If one looked beyond the heated rhetoric from the podium, most of it directed at President Trump, last weekend’s Democratic state convention revealed a party with many internal fault lines.

The most obvious was the power struggle between the party’s establishment and its left wing, dubbed Berniecrats.

The Berniecrats had come close to electing its own party chairperson at the previous convention, and many still believe that the party regulars manipulated election results to elevate Eric Bauman into the chairmanship.

Bauman might have lost had there been another election last weekend because the leftists were clearly in the majority, as demonstrated by the poor showing of U.S. Sen. Dianne Feinstein in the endorsement showdown with challenger Kevin de León, a hero to the left for championing universal health insurance coverage and other causes.

De León, the president pro tem of the state Senate, was all over the San Diego convention hall while his Assembly counterpart, Speaker Anthony Rendon was virtually invisible, spending most of the weekend holed up in a hotel room.

Rendon has become a target for the Berniecrats for refusing to advance single-payer health legislation that de León’s Senate had passed, with the California Nurses Association waging a campaign of personal invective against the Assembly leader.

The convention also revealed that labor unions, the party’s cash cow, are not unified going into this year’s elections. While left-leaning unions such as the nurses are beating the drums for Lt. Gov.
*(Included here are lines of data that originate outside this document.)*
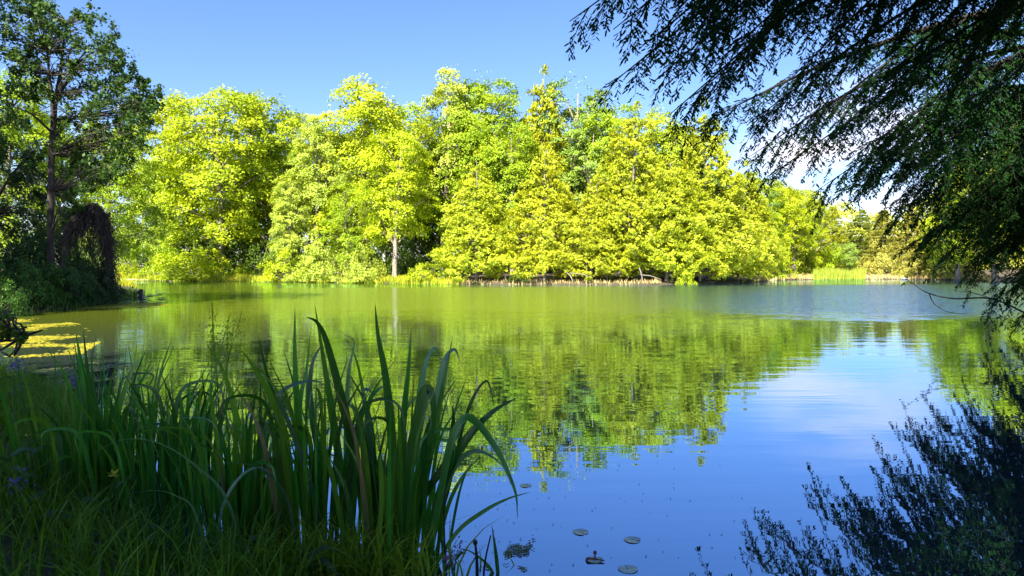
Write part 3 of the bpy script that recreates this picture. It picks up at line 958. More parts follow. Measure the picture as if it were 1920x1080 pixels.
px_tree('ash_tree', 'tall dark shaded tree with a forked trunk on the left bank', 'tree',
  [[(95, 490, 0, .17), (95, 440, 0, .155), (96, 360, 0, .14), (97, 290, 0, .13), (101, 225, 0, .12), (104, 190, 0, .10), (113, 140, .3, .08), (118, 90, .5, .05), (125, 45, .6, .02)],
   [(101, 225, 0, .12), (98, 180, -.4, .08), (92, 140, -.7, .05), (88, 95, -.9, .02)],
   [(104, 190, 0, .07), (128, 150, .6, .05), (145, 115, .9, .025)],
   [(99, 260, 0, .07), (140, 220, .8, .05), (190, 195, 1.4, .03)],
   [(99, 250, 0, .06), (60, 215, -.8, .04), (25, 200, -1.2, .02)]],
  [(130, 45, 30), (150, 70, 30), (178, 45, 22), (170, 100, 32), (200, 85, 26), (205, 125, 30), (228, 130, 22), (180, 150, 34), (215, 165, 30), (245, 150, 20),
   (265, 150, 14), (240, 180, 28), (272, 195, 26), (150, 180, 34), (195, 205, 34), (230, 225, 30), (260, 225, 24), (285, 200, 18), (175, 240, 30), (215, 260, 26), (150, 270, 26), (125, 235, 24),
   (100, 90, 26), (75, 130, 28), (50, 150, 26), (30, 120, 30), (60, 95, 26), (20, 165, 26), (55, 185, 22), (130, 120, 20), (30, 70, 34), (10, 30, 34), (60, 50, 28), (95, 30, 26), (25, 10, 30), (65, 15, 22), (10, 100, 30),
   (200, 300, 24), (160, 315, 24), (235, 275, 20), (130, 320, 20), (195, 70, 26), (160, 30, 20), (215, 100, 24), (140, 130, 24), (165, 180, 30), (240, 200, 30), (265, 215, 24), (200, 230, 32), (235, 250, 26), (180, 275, 28), (150, 295, 22), (110, 60, 24), (45, 110, 30), (15, 60, 30), (75, 160, 24), (40, 20, 28), (80, 75, 22), (255, 180, 22), (275, 170, 14), (280, 210, 18), (160, 345, 20), (205, 335, 20), (135, 365, 18), (235, 305, 18), (150, 395, 16), (185, 310, 22), (255, 260, 20), (120, 180, 22), (60, 10, 24)],
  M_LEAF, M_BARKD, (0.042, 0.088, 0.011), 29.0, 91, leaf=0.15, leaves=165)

px_tree('shade_tree', 'dark leafy tree at the left edge below the forked tree crown', 'tree',
  [[(-25, 520, 0, .2), (-20, 400, 0, .17), (-12, 300, 0, .12), (0, 230, .3, .05)], [(-20, 400, 0, .08), (20, 330, -.5, .05), (50, 300, -.8, .02)]],
  [(15, 250, 30), (40, 290, 30), (10, 320, 34), (55, 340, 28), (25, 370, 34), (70, 300, 22), (15, 420, 34), (60, 400, 28), (40, 450, 30), (80, 370, 20), (5, 280, 30), (75, 440, 24), (-10, 200, 30), (30, 220, 26), (110, 350, 20), (120, 400, 18), (60, 470, 30), (20, 480, 30), (130, 440, 20)],
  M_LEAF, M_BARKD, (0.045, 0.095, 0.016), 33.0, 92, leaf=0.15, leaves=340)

# a bent dead tree hung with bare twigs
root_xy = P(118, 505, 28.0)
org = np.array([root_xy[0], root_xy[1], gz1(root_xy[0], root_xy[1])])
root = empty('dead_tree', org, 'bent dead tree arching over and hung with bare brown twigs on the left bank', 'dead tree')
arch = np.array([P(118, 500, 28), P(124, 455, 28), P(140, 418, 28), P(160, 394, 28.2), (P(177, 387, 28.4)), P(193, 402, 28.6), P(201, 440, 28.8), P(204, 480, 28.8), P(207, 525, 28.9)]) - org
arch[0][2] = -0.2
ac = catmull(arch, 40)
m = MB()
m.tube(ac, np.linspace(.13, .03, 40), 7)
m.obj('trunk', M_DEAD, root, True)
m = MB()
rng = np.random.default_rng(8)
for k in range(1500):
    f = rng.uniform(0.15, 1) ** 0.8
    p = ac[int(f * 39)] + rng.normal(0, .08, 3)
    L = rng.uniform(.3, 1.2) * (1.2 if f < .75 else .8)
    dr = np.array([rng.normal(-.1, .35), rng.normal(0, .35), -1.0])
    pts = [p, p + dr * L * .4 + [rng.normal(0, .08), rng.normal(0, .08), .1], p + dr * L + rng.normal(0, .1, 3)]
    if pts[2][2] < -0.2: continue
    m.tube(pts, [.016, .011, .005], 3, False)
m.obj('twigs', M_DEAD, root)

# dark shrubs in the shade on the left bank
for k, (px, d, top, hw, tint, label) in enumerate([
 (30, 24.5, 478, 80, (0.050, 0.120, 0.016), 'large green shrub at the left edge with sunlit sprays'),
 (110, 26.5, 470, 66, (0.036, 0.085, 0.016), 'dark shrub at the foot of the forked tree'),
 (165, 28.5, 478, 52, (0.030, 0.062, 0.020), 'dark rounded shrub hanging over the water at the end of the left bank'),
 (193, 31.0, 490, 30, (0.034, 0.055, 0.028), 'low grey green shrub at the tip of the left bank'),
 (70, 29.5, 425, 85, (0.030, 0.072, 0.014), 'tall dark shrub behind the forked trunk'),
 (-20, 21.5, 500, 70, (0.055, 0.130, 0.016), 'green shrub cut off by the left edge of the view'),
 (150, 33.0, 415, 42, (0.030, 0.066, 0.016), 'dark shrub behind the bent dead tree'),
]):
    x, y, _ = P(px, 505, d)
    z = min(gz1(x, y), 0.3)
    H = P(px, top, d)[2] - max(z, 0)
    W = hw / F * d
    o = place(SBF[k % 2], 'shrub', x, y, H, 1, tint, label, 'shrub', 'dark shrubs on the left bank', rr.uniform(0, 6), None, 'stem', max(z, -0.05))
    o.scale = (W / 2.9, W / 2.9, H / 3.0)

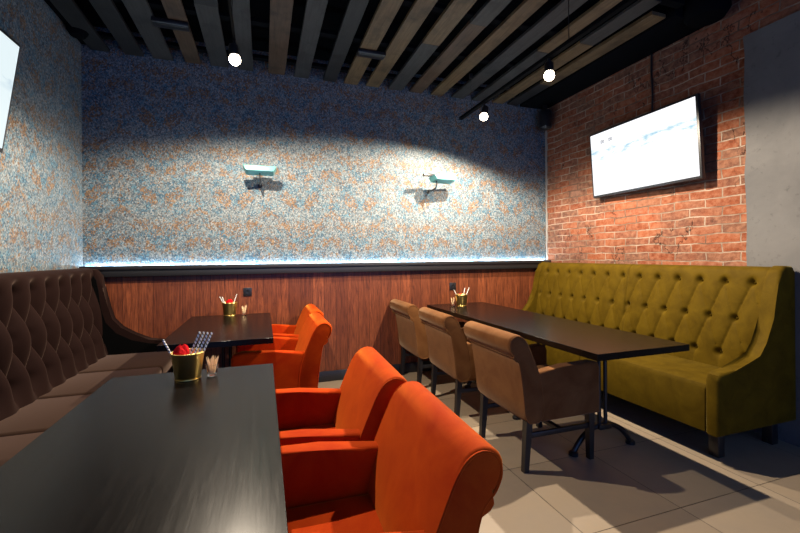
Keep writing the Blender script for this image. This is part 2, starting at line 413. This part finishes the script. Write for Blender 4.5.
# ------------------------------------------------------------------ tracks and spotlights
def track(x, y0, y1, hang, label, w=.018):
    t = thing('lighting_track', label, 'lighting track', (x, y0, 2.70), 0)
    link('rail', bx((-w, 0, 0), (w, y1-y0, .03), .003), MT['ceiling'], t)
    for hy in hang:
        bm = bmesh.new(); tube(bm, [(0, hy-y0, .03), (0, hy-y0, SLAT-2.70-.002)], .003, 6); h = link('hanger', bm, MT['black_metal'], t)
        link('ceiling_mount', bx((-.014, hy-y0-.014, SLAT-2.70-.05), (.014, hy-y0+.014, SLAT-2.70-.002), .002), MT['black_metal'], h)
    return t
track(1.97, -.4, 3.78, (3.55, 2.2, .9), 'black lighting track hung on wires along the right half of the ceiling, two lit spots')
track(-.17, -.4, 3.1, (2.66, 1.2), 'black lighting track hung on wires along the left half of the ceiling, one lit spot', .007)
SPL = ['lit spotlight on the right ceiling track, the one nearest the patterned back wall', 'lit spotlight on the right ceiling track, beside the television on the brick wall',
       'lit spotlight alone on the left, in front of the patterned wall']
def spot(x, y, aim, watts, ang, blend, label):
    t = thing('spotlight', label, 'spotlight', (x, y, SPOT_Z), 0, 'track spotlights')
    d = (Vector(aim) - Vector((x, y, SPOT_Z))).normalized()
    bm = bmesh.new(); tube(bm, [(0, 0, .028), (0, 0, .098)], .009, 8); link('stem', bm, MT['black_metal'], t)
    q = Vector((0, 0, 1)).rotation_difference(-d).to_matrix().to_4x4()
    bm = bmesh.new(); lathe(bm, [(.018, -.005), (.032, .0), (.032, .055), (.022, .07), (.001, .072)], 20); bmesh.ops.transform(bm, matrix=q, verts=bm.verts)
    link('lamp_head', bm, MT['black_metal'], t)
    bm = bmesh.new(); bmesh.ops.create_uvsphere(bm, u_segments=20, v_segments=12, radius=.036); bmesh.ops.translate(bm, verts=bm.verts, vec=d*.028)
    link('bulb', bm, MT['bulb'], t)
    L = bpy.data.lights.new('spot_beam', 'SPOT'); L.energy = watts*SPOTW; L.color = WARM; L.spot_size = math.radians(ang); L.spot_blend = blend; L.shadow_soft_size = .018
    lo = bpy.data.objects.new('spot_beam', L); C.objects.link(lo); lo.parent = t; lo.location = d*.085
    lo.rotation_euler = d.to_track_quat('-Z', 'Y').to_euler()
for s_, lb in zip(SPOTS, SPL): spot(*s_, lb)
# black rectangular boxes between the slats
for x, y, lb in ((-.66, 3.48, 'small black rectangular box between the ceiling slats, left of the lit left spotlight'), (.92, 3.45, 'small black rectangular box between the ceiling slats near the ceiling centre')):
    t = thing('ceiling_box', lb, 'ceiling box', (x, y, SLAT-.034), 0)
    link('frame', bx((-.125, -.045, .0), (.125, .045, .033), .004), MT['black_plastic'], t); link('louvre', bx((-.10, -.028, -.003), (.10, .028, .004), .002), MT['black_metal'], t)

# corner loudspeaker
t = thing('loudspeaker', 'small black loudspeaker in the ceiling corner beside the brick wall', 'speaker', (3.235, 4.02, 2.80))
bm = bmesh.new(); lathe(bm, [(.001, 0), (.06, 0), (.075, .012), (.075, .2), (.06, .22), (.001, .22)], 24); link('housing', bm, MT['black_plastic'], t)
bm = bmesh.new(); lathe(bm, [(.001, -.004), (.055, -.004), (.06, .001), (.001, .001)], 24); link('grille', bm, MT['black_metal'], t)
link('bracket', bx((-.02, -.02, .215), (.02, .02, .286), .003), MT['black_metal'], t)

# ------------------------------------------------------------------ televisions
def television(name_label, c, n_yaw, tilt, roll, W, H, scr, wall_x, marks=False):
    """faces along local -y before yaw"""
    t = thing('television', name_label, 'television', c)
    t.rotation_mode = 'QUATERNION'
    t.rotation_quaternion = (Matrix.Rotation(n_yaw, 3, 'Z') @ Matrix.Rotation(tilt, 3, 'X') @ Matrix.Rotation(roll, 3, 'Y')).to_quaternion()
    link('housing', bx((-W/2-.018, .0, -H/2-.022), (W/2+.018, .035, H/2+.018), .004), MT['black_plastic'], t)
    link('rear_case', bx((-W*.36, .034, -H*.38), (W*.36, .06, H*.3), .01), MT['black_plastic'], t)
    link('screen', bx((-W/2, -.002, -H/2), (W/2, .002, H/2)), scr, t, smooth=False)
    link('wall_bracket', bx((-.12, .058, -.11), (.12, wall_x, .11), .004), MT['black_metal'], t)
    if marks:
        for k, (mx, mz) in enumerate(((-.41, .20), (-.31, .20))):
            bm = bmesh.new()
            for j in range(2):
                x0 = mx + j*.024
                for (a, b) in (((0, 0), (0, .026)), ((0, .026), (.014, .026)), ((.014, .026), (.014, 0)), ((0, 0), (.014, 0))):
                    tube(bm, [(x0+a[0], -.003, mz+a[1]), (x0+b[0], -.003, mz+b[1])], .0022, 5)
            link('screen_mark', bm, MT['grey_mark'], t)
    return t
television('bright white television hung on the brick wall above the olive sofa', (3.215, 2.745, 2.19), math.radians(-90-2), math.radians(4), math.radians(0), 1.09, .615, MT['screen_r'], .12, True)
television('pale-screened television on the left patterned wall, cut off by the photo edge', (-1.305, 2.275, 2.165), math.radians(90), math.radians(8), 0, .98, .57, MT['screen_l'], .125)
# cable from the beam down to the right television
bm = bmesh.new(); tube(bm, smooth_poly([(XR-.01, 2.70, 3.09), (XR-.009, 2.705, 2.9), (XR-.01, 2.69, 2.72), (XR-.03, 2.69, 2.45), (XR-.05, 2.69, 2.35)], 2, False), .008, 8)
tag(link('cable', bm, MT['black_plastic']), 'black cable running down the brick wall to the television', 'cable')

# ------------------------------------------------------------------ teal wall fixtures
def wall_fixture(x, z, rz, flip, label):
    t = thing('wall_lamp', label, 'wall lamp', (x, YB, z), 0, 'teal wall lamps on the patterned wall')
    D = .235
    bm = bmesh.new(); tube(bm, [(0, -.001, -.08), (0, -.012, -.08)], .022, 16); link('wall_plate', bm, MT['black_metal'], t)
    bm = bmesh.new(); tube(bm, [(0, -.01, -.08), (0, -D*.6, -.078), (0, -D+.02, -.07), (0, -D, -.05), (0, -D, .0)], .007, 8); link('arm', bm, MT['black_metal'], t)
    q = Matrix.Translation((0, -D, .0)) @ Matrix.Rotation(rz, 4, 'Z') @ Matrix.Rotation(math.radians(-10), 4, 'X')
    sx = .045*flip
    bm = extrude_xz([(-.145, .05), (-.12, .0), (.12, .0), (.145, .05)], -.065, .065, .006, 2); bmesh.ops.transform(bm, matrix=q @ Matrix.Translation((sx, 0, 0)), verts=bm.verts)
    link('lamp_head', bm, MT['teal'], t)
    bm = bx((-.075, .0, .05), (.075, .03, .078), .004); bmesh.ops.transform(bm, matrix=q @ Matrix.Translation((-sx*.8, 0, 0)), verts=bm.verts); link('clip', bm, MT['black_metal'], t)
wall_fixture(-.025, 2.055, 0, 0, 'teal metal wall lamp on the patterned wall, the left of the two')
wall_fixture(1.755, 2.075, math.radians(10), 2, 'teal metal wall lamp on the patterned wall, the right of the two')
def socket(x, z, s, label):
    t = thing('wall_socket', label, 'socket', (x, YB-.018, z), 0, 'black wall sockets')
    link('plate', bx((-s/2, -.010, -s/2), (s/2, -.0005, s/2), .003), MT['black_plastic'], t)
    bm = bmesh.new(); lathe(bm, [(.012, 0), (.022, 0), (.022, .004), (.012, .004), (.001, .001)], 20); bmesh.ops.rotate(bm, verts=bm.verts, matrix=Matrix.Rotation(PI/2, 3, 'X')); bmesh.ops.translate(bm, verts=bm.verts, vec=(0, -.009, 0))
    link('socket_well', bm, MT['black_metal'], t)
socket(-.148, .945, .078, 'black wall socket on the wood panel above the far left table')
socket(2.04, .930, .080, 'black wall socket on the wood panel above the long table')

# ------------------------------------------------------------------ tufted backs
def tufted(prof, ny, y0, y1, du, phase, rows, depth, mat, parent, name='backrest', expo=.45, expo2=None, ycut=None, hole=.0, skew=0., topfade=.0, hr=.022):
    """prof: (x,z) polyline, front bottom -> over the top -> rear bottom. x grows away from the wall."""
    pr = smooth_poly(prof, 3, False)
    P = [Vector((a, b)) for a, b in pr]
    # resample
    L = [0]
    for a, b in zip(P, P[1:]): L.append(L[-1]+(b-a).length)
    front_len = next(l for l, p in zip(L, P) if p.y >= max(q.y for q in P)-1e-6)
    samples = [front_len*i/86 for i in range(87)] + [front_len+(L[-1]-front_len)*i/8 for i in range(1, 9)]
    Q = []
    for s in samples:
        j = max(0, min(len(L)-2, next((k for k in range(len(L)-1) if L[k+1] >= s), len(L)-2)))
        f = (s-L[j])/max(1e-9, L[j+1]-L[j]); Q.append(P[j].lerp(P[j+1], f))
    nor = []
    for i in range(len(Q)):
        d = Q[min(i+1, len(Q)-1)]-Q[max(i-1, 0)]; d.normalize(); nor.append(Vector((d.y, -d.x)))
    z1, z2 = min(rows), max(rows); dv = rows[1]-rows[0]
    bm = bmesh.new(); g = []
    for i, q in enumerate(Q):
        row = []
        for j in range(ny+1):
            y = y0+(y1-y0)*j/ny
            z = q.y; onfront = samples[i] <= front_len+.03
            zc = min(max(z, z1-.0), z2)
            vv = (zc-z1)/dv
            u = (y-phase)/du + skew*math.sin(2*PI*vv)*.5
            p, r = u+vv/2, u-vv/2
            h = abs(math.sin(PI*p))**expo * abs(math.sin(PI*r))**(expo if expo2 is None else expo2)
            # pleats fade into a smooth band above the top row and below the bottom one
            if z > z2: fade = max(0, 1-(z-z2)/max(.001, topfade)) if topfade else 1
            elif z < z1: fade = max(.25, 1-(z1-z)/.16)
            else: fade = 1
            if not onfront: fade = 0 if topfade else max(0, 1-(samples[i]-front_len-.03)/.03)
            ed = min(1, (y-y0)/.05, (y1-y)/.05)
            fade *= max(0, ed)
            disp = -(1-h)*depth*fade
            # button pits
            if hole:
                pi_, ri_ = round(p), round(r)
                d2 = ((p-pi_)**2+(r-ri_)**2)
                if z1-.06 < z < z2+.06: 
                    k = (pi_-ri_); zz = z1+k*dv; yy = phase+(pi_+ri_)/2*du
                    if 0 <= k <= len(rows)-1:
                        dd = math.hypot(y-yy, (z-zz)); disp -= hole*math.exp(-(dd/hr)**2)*max(0, ed)
            if ycut:
                for c in ycut: disp -= .012*math.exp(-((y-c)/.009)**2)*(1 if onfront else 0)
            v = q + nor[i]*disp
            row.append(bm.verts.new((v.x, y, v.y)))
        g.append(row)
    for a, b in zip(g, g[1:]):
        for j in range(ny): bm.faces.new((a[j], a[j+1], b[j+1], b[j]))
    bm.faces.new([r[0] for r in g]); bm.faces.new([r[-1] for r in g][::-1])
    bm.faces.new(g[0][::-1] + g[-1])
    o = link(name, bm, mat, parent, angle=60)
    return o
def surf_x(prof, z):
    pr = smooth_poly(prof, 3, False)
    for a, b in zip(pr, pr[1:]):
        if a[1] <= z <= b[1] and b[1] > a[1]: return a[0]+(b[0]-a[0])*(z-a[1])/(b[1]-a[1])
    return pr[0][0]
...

Gavin Newsom’s bid for the governorship, helping him finish first in the endorsement balloting, former Los Angeles Mayor Antonio Villaraigosa, who finished dead last, can tout support of police unions and the United Farm Workers Union.

The latter is important because Villaraigosa needs strong Latino support to have a chance of winning the governorship. However, the convention also displayed the ever-wider fault lines among Latino factions, especially those from Los Angeles and environs.

The region’s Latino political clans joust with each other constantly for dominance in local government, legislative and congressional arenas.

The obvious rivalry of de León and Rendon, the grandson of immigrants from Mexico, is one example. And when Secretary of State Alex Padilla took the podium to introduce and praise Feinstein, it underscored his rivalry with de León.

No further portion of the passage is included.